Recommendation 13: The Scottish Government should widen the definition of ‘domestic abuse’ to include abusive behaviour by the individual’s ex-partner.

People who have a child through an arrangement with a surrogate mother are eligible for Best Start Grant and Best Start Foods. Draft regulations 2(2)(a) and 3(3) update the meaning of ‘surrogacy’ in line with changes to the Human Fertilisation and Embryology Act 2008 which allow single people as well as couples to apply for a parental order. A parental order transfers responsibility for the child from the surrogate mother. Originally, the Act only allowed couples to apply for a parental order. Following a court ruling that this was incompatible with the European Convention on Human Rights (ECHR), the law was changed in 2019.

The Scottish social security system should advance equality and non-discrimination (principle (g)). There is no doubt that this change does so although it is likely to affect few people. People who have a child through a surrogacy arrangement applying for Best Start Grant and Best Start Foods can also show they are ‘responsible for a child’ through getting Child Benefit, which may well be in place before a parental order.

Draft regulations 2(4), 2(6) and 2(7) remove the exclusion from Best Start Grant for a child who is looked after and accommodated by a local authority. This aligns Best Start Grant with Scottish Child Payment and means that a parent or carer is still eligible for a grant while their child is living in care as long as they are still responsible for the child.

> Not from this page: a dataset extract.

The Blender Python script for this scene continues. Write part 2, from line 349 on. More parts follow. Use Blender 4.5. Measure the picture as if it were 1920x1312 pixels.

When a child becomes ‘looked after’, child benefit stops after 8 weeks, at which point the parent is no longer regarded as responsible for the child for Best Start Grant. This amendment, therefore, opens up an 8 week period after a child goes into care where it is possible to apply for Best Start Grant. We would not expect there to be many people able to take advantage of this wider window to claim. However, when families are in crisis, financial support is particularly important. This change could make a small contribution towards keeping children safely with their families and be in the best interests of the child (Article 3(1) UNCRC).